A frequent response to these difficulties is that we need to switch to alternative energy sources. The following quotation is from Joe Biden’s current political campaign is an example of this way of thinking. (I am not being partisan here; many people in many walks of life are making similar statements.)

I guarantee you we’re going to end fossil fuel . . . Before 2050, God willing.

The logic is as follows:

  • Fossil fuels (coal, oil and natural gas) generate CO2 and other greenhouse gases when burned.
  • The climate is changing quite quickly as a result and the consequences of those changes look increasingly dire.
  • We have about 30 years to take action before it’s too late.
  • Therefore, let’s use those 30 years to make a transition to alternative energy sources.

All this sounds quite reasonable until we run the numbers.

Here is a back-of-the-spreadsheet calculation, just for the United States. (All numbers are very, very approximate, but they give us a feel as to what can be achieved.)

  • Annual United States energy consumption 1.0E+17 Btu/yr
  • Capacity 3.0E+06 megawatts (MW)
  • Required conversion from fossil fuels to alternative energy over 30 years: 1.1E+05 MW per year.

To summarize, we need to convert about 112,000 MW of capacity every year for the next 30 years just to provide the energy that we use now.

Broadly speaking there are two types of alternative energy: nuclear power and “renewables”, i.e., wind and solar. Let’s say we decide to switch to nuclear power. A representative single reactor plant has a capacity of about 1.7 MW. Therefore we would need to build 67 nuclear power plants a year for each of the next 30 years, starting now. At the end of that 30 years the total number of new plants would be about 2,000. Yet, the actual number of nuclear plants in the U.S. is around 108, and that number is going down — more are being decommissioned than being built.

We can carry out a similar reality check for solar and wind. Currently they provide something like 3% of the nation’s overall energy. Therefore, were we to build out a new energy system built on them we would be effectively starting from scratch. One of the many factors to consider is that now they have the advantage of being the first supplier. When the sun is shining or the wind is blowing, they add energy to the national grid. When it is dark or not windy, conventional power plants pick up the slack. But, if  all of our energy comes renewable sources then we would need enormous backup capability (presumably batteries), or else we would have to keep the conventional plants to be used when needed.

The point of calculations such as these is not to throw cold water on alternative energy projects. They are needed, and they deserve out full support. But they are not going to come close to meeting all of our energy needs in the specified time frame.
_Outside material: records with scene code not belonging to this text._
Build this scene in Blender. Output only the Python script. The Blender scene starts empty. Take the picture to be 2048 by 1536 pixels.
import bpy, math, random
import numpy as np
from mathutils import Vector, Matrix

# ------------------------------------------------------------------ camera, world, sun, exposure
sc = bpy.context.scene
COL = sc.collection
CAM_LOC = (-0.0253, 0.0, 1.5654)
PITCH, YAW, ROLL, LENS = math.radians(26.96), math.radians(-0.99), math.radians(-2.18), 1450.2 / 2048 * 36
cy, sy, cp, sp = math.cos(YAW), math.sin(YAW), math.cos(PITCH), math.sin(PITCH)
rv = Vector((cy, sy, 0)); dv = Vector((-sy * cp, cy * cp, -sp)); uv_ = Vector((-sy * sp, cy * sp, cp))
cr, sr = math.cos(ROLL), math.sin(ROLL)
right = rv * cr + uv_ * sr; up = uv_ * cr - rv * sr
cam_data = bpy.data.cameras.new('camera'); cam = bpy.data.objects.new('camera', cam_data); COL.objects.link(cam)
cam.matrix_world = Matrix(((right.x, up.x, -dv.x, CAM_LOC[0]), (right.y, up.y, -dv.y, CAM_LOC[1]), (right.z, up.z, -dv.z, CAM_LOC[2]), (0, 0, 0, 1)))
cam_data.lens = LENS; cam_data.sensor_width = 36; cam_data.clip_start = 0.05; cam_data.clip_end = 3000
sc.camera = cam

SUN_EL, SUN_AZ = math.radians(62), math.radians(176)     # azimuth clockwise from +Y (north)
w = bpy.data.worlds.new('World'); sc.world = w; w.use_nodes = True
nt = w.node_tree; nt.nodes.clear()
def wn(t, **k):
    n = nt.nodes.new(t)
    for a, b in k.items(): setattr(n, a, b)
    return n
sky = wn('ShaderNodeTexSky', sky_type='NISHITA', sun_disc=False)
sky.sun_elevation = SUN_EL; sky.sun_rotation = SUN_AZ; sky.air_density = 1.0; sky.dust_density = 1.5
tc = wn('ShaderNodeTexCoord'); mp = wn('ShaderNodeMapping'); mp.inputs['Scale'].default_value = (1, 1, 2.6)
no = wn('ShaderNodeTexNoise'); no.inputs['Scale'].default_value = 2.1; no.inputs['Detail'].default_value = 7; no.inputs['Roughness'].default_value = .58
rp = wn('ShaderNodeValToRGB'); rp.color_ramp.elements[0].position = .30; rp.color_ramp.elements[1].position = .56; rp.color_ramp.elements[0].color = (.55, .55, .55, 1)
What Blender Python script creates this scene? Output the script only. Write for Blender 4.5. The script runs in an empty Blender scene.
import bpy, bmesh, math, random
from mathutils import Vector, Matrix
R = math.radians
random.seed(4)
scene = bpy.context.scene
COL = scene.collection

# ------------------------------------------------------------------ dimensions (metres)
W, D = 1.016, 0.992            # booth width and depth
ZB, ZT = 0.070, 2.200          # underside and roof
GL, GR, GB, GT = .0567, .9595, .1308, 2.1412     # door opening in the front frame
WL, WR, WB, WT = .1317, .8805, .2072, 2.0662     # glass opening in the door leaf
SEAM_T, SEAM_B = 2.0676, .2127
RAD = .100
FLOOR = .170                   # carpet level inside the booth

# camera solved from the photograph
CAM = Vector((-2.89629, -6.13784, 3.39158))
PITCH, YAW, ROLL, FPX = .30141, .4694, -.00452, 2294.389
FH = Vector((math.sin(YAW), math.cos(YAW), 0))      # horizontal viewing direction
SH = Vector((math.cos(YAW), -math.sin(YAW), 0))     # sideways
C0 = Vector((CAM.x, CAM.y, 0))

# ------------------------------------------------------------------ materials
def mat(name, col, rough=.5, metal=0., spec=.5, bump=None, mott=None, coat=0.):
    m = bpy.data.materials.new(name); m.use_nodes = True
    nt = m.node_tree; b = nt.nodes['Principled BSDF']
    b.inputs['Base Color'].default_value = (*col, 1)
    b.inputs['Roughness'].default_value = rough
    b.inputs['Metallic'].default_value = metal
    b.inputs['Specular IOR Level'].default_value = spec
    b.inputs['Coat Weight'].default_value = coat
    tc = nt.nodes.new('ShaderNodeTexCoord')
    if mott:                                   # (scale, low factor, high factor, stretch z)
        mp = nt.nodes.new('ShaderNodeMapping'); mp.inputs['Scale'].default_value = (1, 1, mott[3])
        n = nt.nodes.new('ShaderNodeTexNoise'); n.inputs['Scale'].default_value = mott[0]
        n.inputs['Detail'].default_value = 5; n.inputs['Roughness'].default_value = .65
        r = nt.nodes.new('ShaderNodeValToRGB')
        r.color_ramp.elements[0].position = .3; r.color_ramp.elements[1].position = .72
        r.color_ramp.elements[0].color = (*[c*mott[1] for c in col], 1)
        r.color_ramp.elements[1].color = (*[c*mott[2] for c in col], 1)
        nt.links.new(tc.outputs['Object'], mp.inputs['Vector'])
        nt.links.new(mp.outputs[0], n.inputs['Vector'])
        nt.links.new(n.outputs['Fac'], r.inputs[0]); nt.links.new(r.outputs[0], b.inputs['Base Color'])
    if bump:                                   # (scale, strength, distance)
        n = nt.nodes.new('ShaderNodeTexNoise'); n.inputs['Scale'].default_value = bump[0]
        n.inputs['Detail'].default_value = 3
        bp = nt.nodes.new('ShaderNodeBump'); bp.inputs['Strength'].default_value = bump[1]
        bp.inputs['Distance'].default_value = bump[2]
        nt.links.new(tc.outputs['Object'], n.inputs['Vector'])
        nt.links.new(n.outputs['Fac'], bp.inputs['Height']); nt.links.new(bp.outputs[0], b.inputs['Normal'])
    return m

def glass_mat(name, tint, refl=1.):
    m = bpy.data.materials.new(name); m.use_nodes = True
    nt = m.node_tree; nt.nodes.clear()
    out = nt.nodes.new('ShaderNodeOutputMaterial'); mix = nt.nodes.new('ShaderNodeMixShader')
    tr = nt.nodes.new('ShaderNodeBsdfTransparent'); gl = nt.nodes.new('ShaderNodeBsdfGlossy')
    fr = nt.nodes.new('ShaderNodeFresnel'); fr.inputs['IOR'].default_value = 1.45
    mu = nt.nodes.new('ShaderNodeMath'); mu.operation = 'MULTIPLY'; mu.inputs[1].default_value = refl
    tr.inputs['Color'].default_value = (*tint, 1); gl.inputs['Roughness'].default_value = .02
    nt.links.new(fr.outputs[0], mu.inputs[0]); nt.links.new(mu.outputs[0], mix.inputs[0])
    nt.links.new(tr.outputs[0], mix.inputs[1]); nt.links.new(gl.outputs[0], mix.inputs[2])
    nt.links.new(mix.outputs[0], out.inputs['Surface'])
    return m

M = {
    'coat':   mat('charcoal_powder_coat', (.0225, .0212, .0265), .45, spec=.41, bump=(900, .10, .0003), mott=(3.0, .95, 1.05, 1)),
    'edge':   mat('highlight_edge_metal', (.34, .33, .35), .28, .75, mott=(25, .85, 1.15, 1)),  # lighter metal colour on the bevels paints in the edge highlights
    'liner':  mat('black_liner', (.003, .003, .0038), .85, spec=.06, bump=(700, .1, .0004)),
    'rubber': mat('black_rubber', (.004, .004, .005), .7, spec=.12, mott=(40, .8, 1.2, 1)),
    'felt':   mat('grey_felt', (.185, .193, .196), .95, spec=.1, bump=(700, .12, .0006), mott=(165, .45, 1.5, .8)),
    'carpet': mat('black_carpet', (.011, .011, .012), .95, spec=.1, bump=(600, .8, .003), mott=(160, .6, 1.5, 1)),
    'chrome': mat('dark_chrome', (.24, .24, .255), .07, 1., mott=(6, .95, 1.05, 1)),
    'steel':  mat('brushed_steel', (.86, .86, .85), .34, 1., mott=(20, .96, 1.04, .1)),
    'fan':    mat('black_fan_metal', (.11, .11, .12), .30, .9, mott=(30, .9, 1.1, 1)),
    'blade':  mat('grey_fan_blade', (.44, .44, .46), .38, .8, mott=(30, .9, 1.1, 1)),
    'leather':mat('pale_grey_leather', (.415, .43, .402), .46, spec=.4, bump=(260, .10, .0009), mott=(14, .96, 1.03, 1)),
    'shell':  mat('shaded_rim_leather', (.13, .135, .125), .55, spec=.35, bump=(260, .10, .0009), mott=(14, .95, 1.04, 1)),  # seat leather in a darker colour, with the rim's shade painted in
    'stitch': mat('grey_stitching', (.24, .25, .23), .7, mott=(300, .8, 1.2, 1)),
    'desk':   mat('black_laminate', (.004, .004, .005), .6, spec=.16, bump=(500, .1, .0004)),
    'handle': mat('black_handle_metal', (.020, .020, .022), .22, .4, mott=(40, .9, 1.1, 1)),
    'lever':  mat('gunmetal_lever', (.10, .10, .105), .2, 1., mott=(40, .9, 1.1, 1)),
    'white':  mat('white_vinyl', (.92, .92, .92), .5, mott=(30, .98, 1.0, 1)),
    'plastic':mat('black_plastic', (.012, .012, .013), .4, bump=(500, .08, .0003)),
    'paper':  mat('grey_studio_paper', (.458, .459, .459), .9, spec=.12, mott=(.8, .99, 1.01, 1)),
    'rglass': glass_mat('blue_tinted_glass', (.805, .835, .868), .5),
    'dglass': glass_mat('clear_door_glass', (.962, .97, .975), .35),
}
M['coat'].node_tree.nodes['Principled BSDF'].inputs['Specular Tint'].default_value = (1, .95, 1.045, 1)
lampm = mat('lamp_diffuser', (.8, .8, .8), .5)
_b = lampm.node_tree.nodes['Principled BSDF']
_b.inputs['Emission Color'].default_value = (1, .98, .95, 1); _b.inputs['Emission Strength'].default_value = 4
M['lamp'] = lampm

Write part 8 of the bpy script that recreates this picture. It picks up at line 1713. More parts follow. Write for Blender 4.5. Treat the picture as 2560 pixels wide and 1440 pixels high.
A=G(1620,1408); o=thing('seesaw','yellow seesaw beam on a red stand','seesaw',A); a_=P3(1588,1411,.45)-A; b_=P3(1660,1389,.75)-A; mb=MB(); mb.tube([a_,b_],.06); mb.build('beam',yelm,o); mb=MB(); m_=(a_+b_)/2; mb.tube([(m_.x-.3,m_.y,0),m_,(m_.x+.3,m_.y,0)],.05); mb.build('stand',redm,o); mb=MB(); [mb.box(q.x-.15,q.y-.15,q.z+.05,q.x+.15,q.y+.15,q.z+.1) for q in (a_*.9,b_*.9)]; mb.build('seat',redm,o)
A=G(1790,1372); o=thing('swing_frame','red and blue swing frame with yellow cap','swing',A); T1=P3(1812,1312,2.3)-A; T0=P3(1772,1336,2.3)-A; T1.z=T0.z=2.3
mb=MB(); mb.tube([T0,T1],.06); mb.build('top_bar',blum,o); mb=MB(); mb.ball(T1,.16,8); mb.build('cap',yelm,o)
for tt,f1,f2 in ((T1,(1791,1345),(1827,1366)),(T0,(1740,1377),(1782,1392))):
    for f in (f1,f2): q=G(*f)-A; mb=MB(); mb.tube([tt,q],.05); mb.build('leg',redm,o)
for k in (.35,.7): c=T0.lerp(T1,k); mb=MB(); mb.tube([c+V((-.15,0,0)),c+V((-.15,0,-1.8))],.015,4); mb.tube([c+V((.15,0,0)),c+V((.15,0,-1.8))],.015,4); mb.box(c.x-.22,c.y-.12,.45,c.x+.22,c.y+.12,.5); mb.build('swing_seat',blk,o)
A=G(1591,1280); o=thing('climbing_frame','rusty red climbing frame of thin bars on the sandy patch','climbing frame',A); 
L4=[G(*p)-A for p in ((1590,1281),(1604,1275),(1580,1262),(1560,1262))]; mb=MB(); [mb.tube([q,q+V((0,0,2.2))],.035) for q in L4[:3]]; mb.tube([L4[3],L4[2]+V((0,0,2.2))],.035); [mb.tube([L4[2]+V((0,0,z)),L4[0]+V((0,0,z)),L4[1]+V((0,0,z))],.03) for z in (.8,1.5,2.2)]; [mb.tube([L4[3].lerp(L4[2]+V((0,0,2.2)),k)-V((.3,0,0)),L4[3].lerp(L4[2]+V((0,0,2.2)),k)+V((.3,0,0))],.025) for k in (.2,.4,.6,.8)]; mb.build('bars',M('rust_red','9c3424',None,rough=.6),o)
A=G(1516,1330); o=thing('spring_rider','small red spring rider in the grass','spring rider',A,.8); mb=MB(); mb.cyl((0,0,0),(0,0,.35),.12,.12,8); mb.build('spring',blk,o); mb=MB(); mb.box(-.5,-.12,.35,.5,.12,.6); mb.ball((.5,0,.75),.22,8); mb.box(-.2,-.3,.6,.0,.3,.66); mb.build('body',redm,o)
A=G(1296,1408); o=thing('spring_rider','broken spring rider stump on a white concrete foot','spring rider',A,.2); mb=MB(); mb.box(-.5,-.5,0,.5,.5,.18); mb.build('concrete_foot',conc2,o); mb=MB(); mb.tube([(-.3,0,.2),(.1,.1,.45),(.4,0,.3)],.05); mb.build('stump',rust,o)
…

What does all this mean for the process industries? It seems likely that the energy needed to run those industries will become increasingly expensive and/or unreliable. But, there is another factor to consider. Something like 10% of a barrel of oil is not burned as fuel; instead it provides the feedstock that is converted into petrochemicals. These in turn are used in the manufacture of the thousands of products that our civilization needs. Therefore, priority should be given to making sure that these feedstocks are available, even if the overall supply of oil is declining.

This type of discussion also highlights the contribution that technical people can make to discussions to do with climate change and other divisive issues. By analyzing ideas and proposals using the basics of math, physics and thermodynamics we can help sort out which of those ideas make the most sense.